Devant son engagement social et son franc-parler, la question d’un possible saut en politique de l’entrepreneur-vedette revient régulièrement. Cette fois, toutefois, il va plus loin dans sa réflexion : « J’ai beaucoup de travail [actuellement]. Mais dans ma tête, je me dis que je suis dans "mon dernier droit" comme homme d’affaires. J’ai 43 ans, et il faut qu’à 50 ans, je sois capable de faire autre chose. »

– Quelque chose d’autre comme de la politique ?

– Je pense que je ne serais pas si pire…

– En politique municipale ?

– En politique provinciale, plus, dit-il, en se gardant bien de préciser si une organisation politique le séduit plus qu’une autre…

Sur les entrefaites, il prend d’ailleurs une pause, et lance d’un trait : « On me dit que si je veux aller en politique, il ne faut pas que j’en parle. Mais moi, je ne suis pas très bon là-dedans… J’ai le goût de m’impliquer davantage dans des projets de société. Est-ce que ça va passer par la politique ? Est-ce que ça va passer par davantage d’entrepreneuriat social ? Je ne sais pas, mais j’ai le goût de redonner encore davantage à la société.

« Je n’aime pas ça, parler de ça. Tu ne peux pas dire que tu vas te lancer en politique, mais qu’on va s’en reparler dans sept ans. Mais c’est ça : j’ai sept ans pour monter un projet ambitieux, difficile… Je m’ennuie d’une vision. Je pense que tout le monde s’ennuie d’une vision. D’une direction. D’ambition. Ça va passer par la capacité d’attirer du talent de personnes qui vont partager les mêmes objectifs d’enrichissement collectif. »

NOTORIÉTÉ ET VERTIGE

L’entrepreneur est d’ailleurs conscient de l’impact de l’émission Dans l’œil du dragon, à laquelle il a participé pendant trois saisons, sur sa notoriété. Déjà connu dans le milieu des affaires, il y a acquis une popularité qui lui permet aujourd’hui d’être davantage écouté.

« Cette notoriété, c’est une arme à double tranchant, mais si on est en mesure de l’utiliser pour faire avancer des causes sociales qui nous sont chères, je vois ça comme une bénédiction. »

Et qu’est-ce qui lui tient à cœur, tout particulièrement ?

« L’enrichissement collectif. L’éducation. La culture. Je crois à l’urbanisme comme un moyen de niveler les différences entre les classes sociales… »

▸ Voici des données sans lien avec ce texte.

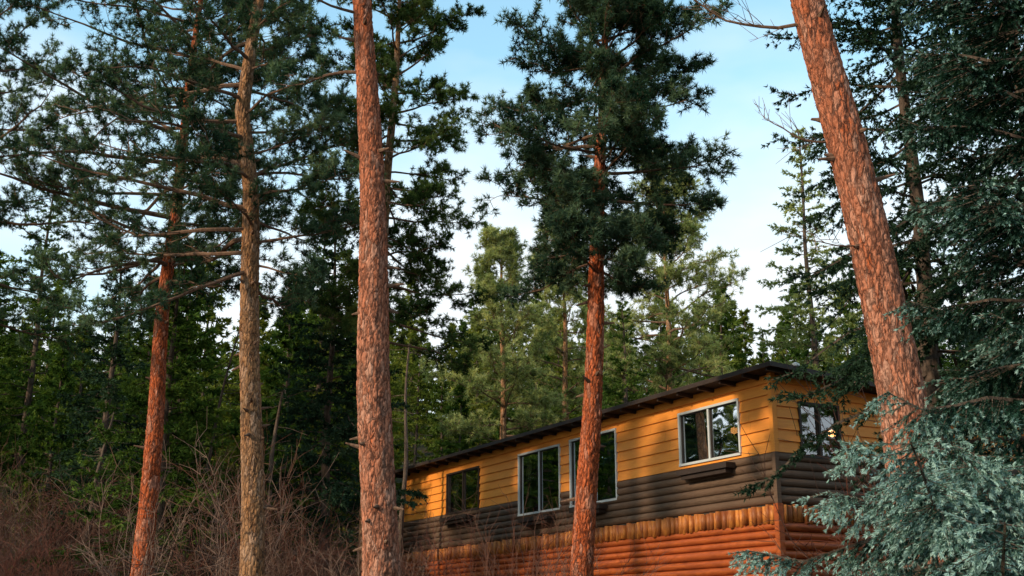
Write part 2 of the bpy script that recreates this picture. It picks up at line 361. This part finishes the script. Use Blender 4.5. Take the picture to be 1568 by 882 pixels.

« Globalement, ce que je trouve intéressant, c’est d’attirer du talent et de mettre des gens à contribution pour trouver des solutions à des problèmes. »

— Alexandre Taillefer

Il confie toutefois que, parfois, il a le vertige. « On a encore au Québec beaucoup de misère avec l’échec. J’en ai connu plusieurs dans ma vie, et je suis chanceux de ne pas avoir eu la notoriété que j’ai aujourd’hui à ces moments-là. Mais c’est ce qui fait que je suis aujourd’hui un entrepreneur plus aguerri. Je le dis souvent : il faut s’entourer de gens qui ont des cicatrices dans le dos… »

* La Presse a rencontré Alexandre Taillefer quelques jours avant la mort de son fils Thomas, survenue au début du mois de décembre. Sans soumettre cette entrevue, nous nous sommes toutefois assurés auprès de son entourage que nous pouvions la publier.